======== RECORDS SUPPLIED ========
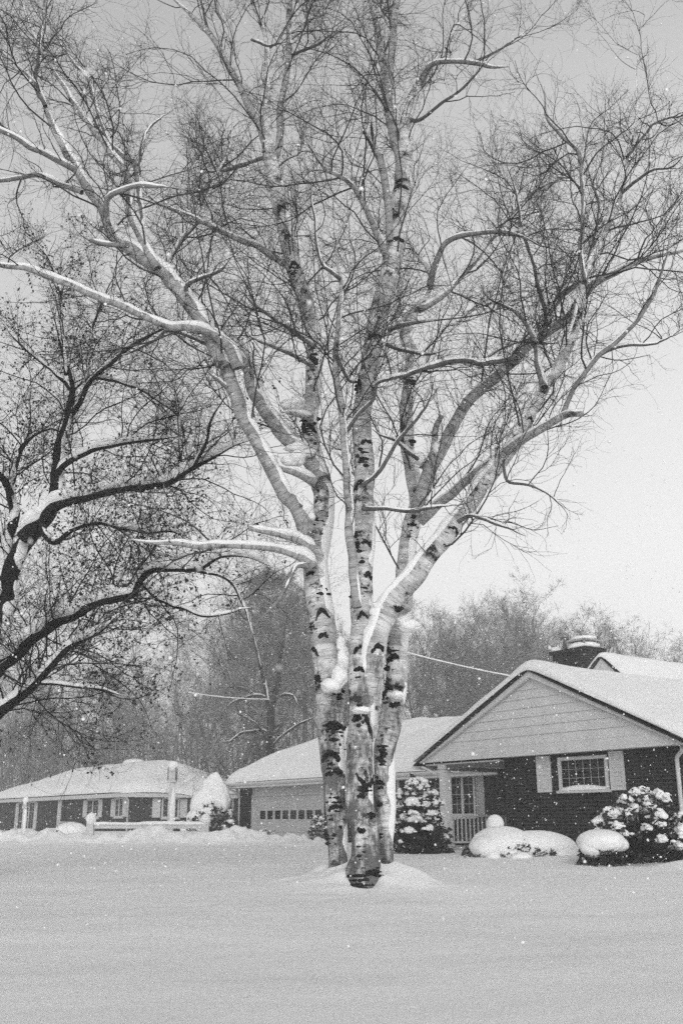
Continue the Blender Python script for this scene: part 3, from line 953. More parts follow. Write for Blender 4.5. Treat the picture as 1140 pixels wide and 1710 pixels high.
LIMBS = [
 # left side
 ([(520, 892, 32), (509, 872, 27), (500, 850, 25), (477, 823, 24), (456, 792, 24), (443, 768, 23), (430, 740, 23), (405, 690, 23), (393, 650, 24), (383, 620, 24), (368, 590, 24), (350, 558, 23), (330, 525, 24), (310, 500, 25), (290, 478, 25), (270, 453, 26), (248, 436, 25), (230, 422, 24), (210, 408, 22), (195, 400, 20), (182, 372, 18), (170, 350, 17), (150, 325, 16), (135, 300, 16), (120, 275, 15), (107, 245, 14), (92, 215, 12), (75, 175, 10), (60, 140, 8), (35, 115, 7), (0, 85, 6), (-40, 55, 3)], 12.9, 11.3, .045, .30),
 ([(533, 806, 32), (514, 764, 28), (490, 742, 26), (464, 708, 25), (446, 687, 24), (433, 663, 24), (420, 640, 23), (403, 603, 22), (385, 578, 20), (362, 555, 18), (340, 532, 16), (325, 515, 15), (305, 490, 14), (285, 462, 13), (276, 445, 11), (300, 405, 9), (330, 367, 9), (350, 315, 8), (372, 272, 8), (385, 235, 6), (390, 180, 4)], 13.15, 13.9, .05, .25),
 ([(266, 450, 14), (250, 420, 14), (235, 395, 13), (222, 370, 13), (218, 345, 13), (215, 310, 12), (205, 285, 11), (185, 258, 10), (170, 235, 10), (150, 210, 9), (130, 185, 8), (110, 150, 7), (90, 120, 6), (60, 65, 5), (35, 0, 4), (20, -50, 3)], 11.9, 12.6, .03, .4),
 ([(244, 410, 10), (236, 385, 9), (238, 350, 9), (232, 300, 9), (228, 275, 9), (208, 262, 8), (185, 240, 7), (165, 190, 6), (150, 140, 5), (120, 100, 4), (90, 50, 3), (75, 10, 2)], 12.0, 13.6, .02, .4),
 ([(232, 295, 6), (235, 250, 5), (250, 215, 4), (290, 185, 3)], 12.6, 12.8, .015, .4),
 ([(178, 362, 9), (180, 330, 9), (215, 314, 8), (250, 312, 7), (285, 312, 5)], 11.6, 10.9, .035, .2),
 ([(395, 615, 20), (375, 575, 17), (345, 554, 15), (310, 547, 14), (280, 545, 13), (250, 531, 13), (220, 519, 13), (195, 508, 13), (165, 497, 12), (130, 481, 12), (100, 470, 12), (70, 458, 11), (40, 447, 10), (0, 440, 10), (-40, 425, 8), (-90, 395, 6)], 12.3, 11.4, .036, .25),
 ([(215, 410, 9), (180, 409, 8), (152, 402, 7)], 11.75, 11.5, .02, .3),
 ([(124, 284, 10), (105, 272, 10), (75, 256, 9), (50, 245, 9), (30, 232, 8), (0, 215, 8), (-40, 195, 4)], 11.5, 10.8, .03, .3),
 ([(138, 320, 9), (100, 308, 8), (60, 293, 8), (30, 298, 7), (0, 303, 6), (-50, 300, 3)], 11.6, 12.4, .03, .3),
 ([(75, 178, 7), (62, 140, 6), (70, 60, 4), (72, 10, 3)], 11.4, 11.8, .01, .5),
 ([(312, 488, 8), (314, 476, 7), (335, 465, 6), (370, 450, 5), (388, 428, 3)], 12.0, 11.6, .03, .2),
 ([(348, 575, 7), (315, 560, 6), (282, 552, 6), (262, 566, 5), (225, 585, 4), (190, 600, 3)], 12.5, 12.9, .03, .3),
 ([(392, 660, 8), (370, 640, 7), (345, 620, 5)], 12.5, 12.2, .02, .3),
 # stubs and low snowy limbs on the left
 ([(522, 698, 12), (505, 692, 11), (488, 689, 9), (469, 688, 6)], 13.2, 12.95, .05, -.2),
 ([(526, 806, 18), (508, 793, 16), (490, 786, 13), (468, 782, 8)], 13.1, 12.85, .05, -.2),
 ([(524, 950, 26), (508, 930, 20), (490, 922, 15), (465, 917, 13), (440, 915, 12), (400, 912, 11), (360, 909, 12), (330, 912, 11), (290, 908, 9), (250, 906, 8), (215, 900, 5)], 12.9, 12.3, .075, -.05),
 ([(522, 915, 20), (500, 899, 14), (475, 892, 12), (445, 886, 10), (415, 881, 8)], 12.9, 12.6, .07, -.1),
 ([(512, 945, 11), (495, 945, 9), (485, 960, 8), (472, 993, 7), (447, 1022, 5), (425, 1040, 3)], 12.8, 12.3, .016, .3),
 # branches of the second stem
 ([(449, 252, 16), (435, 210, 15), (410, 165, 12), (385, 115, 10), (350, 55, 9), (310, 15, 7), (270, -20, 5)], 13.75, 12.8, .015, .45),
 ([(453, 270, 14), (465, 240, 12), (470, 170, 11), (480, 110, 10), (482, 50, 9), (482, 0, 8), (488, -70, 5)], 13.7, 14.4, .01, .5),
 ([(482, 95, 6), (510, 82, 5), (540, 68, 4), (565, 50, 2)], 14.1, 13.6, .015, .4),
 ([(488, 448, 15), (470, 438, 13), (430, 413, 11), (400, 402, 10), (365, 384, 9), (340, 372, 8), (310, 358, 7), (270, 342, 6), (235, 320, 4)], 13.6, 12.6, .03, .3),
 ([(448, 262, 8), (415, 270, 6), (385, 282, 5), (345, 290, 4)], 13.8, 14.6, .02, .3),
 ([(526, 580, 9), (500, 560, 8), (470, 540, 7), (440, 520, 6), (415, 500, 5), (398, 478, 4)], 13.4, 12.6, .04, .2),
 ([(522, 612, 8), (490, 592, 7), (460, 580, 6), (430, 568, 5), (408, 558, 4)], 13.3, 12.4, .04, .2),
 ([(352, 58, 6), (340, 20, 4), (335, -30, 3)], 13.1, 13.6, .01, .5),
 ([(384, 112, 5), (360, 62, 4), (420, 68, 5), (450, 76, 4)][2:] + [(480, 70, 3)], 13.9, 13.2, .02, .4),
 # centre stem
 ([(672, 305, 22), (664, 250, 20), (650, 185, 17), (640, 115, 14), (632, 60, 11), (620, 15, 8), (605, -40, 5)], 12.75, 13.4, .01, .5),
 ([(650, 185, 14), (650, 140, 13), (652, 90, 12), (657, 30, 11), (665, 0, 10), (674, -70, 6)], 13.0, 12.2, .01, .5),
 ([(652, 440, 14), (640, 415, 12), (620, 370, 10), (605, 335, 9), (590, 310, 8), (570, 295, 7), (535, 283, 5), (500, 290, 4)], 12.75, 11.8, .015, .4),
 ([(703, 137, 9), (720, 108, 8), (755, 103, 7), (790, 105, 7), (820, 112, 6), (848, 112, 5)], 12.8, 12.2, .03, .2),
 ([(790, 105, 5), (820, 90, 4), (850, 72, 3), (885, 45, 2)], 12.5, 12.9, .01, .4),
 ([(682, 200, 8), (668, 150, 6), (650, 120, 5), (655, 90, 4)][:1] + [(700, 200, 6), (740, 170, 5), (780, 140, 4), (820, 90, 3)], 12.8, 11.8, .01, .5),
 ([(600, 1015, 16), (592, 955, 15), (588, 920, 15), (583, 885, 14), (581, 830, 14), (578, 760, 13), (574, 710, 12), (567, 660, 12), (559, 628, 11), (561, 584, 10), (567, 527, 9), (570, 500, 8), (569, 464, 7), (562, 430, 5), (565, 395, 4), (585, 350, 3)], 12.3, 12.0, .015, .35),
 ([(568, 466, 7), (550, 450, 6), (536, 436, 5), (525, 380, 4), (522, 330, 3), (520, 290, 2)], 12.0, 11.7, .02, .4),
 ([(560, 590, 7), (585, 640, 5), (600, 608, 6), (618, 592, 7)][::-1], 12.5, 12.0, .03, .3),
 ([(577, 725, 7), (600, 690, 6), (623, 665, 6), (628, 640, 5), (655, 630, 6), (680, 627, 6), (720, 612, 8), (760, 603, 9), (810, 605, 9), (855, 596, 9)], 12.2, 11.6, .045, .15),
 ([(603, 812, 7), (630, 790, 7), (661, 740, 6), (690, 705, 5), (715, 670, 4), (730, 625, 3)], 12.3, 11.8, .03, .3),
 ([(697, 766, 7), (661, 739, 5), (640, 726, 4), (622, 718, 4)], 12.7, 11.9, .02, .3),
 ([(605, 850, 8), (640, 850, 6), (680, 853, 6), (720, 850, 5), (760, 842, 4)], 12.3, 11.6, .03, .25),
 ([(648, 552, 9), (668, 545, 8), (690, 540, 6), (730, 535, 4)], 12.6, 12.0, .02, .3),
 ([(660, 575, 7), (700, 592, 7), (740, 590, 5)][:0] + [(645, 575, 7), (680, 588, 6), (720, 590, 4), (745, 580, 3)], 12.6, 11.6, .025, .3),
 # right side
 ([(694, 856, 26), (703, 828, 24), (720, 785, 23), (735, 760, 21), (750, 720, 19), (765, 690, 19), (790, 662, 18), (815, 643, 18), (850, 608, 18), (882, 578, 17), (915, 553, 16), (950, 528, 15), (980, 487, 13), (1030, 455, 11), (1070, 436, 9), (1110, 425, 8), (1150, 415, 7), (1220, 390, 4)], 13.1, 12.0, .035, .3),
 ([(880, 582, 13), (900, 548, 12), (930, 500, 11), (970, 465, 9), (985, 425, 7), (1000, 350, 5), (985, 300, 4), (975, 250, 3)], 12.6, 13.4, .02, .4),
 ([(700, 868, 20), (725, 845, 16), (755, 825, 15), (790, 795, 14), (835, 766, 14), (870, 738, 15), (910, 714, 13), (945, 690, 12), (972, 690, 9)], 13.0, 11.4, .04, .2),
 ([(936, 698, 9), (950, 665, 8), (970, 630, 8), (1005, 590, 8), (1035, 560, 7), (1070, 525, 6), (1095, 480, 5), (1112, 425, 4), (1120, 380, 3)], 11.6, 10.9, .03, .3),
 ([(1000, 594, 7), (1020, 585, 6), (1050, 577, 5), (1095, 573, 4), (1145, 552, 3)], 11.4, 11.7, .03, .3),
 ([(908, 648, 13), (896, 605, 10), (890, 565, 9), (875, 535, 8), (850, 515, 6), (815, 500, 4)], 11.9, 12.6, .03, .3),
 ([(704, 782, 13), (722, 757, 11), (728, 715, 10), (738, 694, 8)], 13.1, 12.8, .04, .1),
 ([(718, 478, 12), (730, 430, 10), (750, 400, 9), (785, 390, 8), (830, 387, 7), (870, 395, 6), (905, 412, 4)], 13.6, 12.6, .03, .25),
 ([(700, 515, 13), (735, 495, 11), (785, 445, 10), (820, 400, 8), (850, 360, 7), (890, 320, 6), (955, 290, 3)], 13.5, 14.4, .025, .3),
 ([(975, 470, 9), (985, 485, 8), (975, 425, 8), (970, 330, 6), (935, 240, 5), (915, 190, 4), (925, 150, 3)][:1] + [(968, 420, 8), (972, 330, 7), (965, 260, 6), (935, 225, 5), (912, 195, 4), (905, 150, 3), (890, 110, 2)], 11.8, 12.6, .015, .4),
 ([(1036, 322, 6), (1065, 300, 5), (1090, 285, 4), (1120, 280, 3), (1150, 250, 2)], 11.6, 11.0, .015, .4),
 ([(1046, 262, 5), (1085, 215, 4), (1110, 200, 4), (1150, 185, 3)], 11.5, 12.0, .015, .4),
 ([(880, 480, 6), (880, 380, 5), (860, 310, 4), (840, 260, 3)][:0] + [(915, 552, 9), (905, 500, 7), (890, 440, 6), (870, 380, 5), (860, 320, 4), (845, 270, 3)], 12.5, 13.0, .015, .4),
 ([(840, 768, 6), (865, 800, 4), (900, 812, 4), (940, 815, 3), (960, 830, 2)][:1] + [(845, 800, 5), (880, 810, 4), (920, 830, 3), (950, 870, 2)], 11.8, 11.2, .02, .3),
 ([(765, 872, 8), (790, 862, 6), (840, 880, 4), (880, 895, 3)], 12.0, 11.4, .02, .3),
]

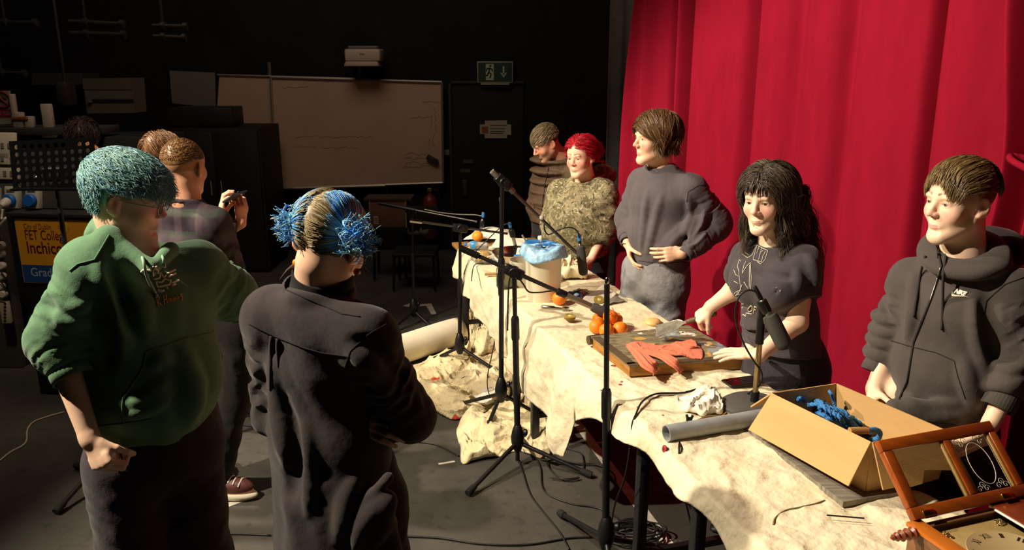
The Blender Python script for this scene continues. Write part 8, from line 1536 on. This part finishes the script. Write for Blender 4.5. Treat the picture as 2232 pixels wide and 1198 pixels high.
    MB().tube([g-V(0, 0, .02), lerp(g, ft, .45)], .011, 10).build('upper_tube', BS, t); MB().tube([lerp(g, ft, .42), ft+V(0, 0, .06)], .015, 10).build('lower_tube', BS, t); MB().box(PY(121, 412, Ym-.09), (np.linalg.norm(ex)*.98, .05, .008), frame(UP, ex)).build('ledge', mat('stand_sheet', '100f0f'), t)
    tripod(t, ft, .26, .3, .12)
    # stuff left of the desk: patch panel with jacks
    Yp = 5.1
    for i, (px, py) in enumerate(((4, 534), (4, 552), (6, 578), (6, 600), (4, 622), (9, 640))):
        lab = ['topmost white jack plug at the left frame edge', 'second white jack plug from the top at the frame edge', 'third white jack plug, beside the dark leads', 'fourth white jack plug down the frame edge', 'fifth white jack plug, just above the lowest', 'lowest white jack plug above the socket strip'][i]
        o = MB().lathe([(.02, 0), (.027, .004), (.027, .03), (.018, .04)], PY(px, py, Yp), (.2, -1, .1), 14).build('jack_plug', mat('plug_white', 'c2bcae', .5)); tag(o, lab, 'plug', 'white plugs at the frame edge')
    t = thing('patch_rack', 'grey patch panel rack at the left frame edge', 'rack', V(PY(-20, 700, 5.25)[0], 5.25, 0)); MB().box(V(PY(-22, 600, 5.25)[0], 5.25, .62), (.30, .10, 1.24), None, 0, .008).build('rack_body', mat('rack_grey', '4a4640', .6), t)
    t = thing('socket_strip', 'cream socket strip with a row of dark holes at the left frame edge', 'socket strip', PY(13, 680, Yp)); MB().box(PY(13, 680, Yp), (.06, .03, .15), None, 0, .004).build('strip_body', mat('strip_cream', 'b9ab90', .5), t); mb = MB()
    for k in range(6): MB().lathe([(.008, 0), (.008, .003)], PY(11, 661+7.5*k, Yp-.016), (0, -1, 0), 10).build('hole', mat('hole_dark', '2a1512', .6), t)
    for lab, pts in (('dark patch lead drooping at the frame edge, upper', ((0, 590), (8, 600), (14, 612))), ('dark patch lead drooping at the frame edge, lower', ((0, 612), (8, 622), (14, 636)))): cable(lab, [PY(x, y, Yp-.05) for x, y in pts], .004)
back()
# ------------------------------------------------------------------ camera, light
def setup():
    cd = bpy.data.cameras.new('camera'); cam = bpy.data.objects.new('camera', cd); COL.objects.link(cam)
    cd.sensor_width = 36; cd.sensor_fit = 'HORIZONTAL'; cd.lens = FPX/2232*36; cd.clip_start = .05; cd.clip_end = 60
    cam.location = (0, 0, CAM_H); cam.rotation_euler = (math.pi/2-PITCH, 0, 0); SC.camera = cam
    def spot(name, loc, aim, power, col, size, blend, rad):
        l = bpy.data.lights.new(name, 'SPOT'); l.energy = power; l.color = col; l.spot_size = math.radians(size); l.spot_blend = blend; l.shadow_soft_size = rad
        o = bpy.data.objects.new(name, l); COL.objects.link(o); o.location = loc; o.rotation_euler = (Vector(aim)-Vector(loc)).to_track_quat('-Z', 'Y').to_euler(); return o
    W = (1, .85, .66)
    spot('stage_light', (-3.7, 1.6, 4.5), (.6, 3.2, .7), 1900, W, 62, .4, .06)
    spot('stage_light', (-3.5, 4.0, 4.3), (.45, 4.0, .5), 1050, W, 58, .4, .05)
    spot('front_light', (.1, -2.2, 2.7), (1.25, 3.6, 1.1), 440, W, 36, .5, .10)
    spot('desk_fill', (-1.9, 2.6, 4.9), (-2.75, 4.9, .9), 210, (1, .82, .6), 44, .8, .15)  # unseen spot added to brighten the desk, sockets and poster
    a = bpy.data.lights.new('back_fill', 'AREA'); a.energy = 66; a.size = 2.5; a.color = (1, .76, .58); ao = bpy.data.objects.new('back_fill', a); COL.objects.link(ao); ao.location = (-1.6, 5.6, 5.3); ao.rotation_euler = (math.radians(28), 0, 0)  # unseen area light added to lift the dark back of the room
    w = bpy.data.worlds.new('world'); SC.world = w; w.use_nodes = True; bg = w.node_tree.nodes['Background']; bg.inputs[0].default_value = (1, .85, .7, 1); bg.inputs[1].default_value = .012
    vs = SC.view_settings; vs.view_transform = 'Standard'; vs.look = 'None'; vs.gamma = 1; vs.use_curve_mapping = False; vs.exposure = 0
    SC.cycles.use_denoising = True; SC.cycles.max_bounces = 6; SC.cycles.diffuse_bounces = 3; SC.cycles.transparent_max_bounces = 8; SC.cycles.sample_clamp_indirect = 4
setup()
========
TASK PROMPT >>
All lines in the data that contain the word "high" should be copied.

ANSWER TO THE TASK >>
Continue the Blender Python script for this scene: part 3, from line 953. More parts follow. Write for Blender 4.5. Treat the picture as 1140 pixels wide and 1710 pixels high.
The Blender Python script for this scene continues. Write part 8, from line 1536 on. This part finishes the script. Write for Blender 4.5. Treat the picture as 2232 pixels wide and 1198 pixels high.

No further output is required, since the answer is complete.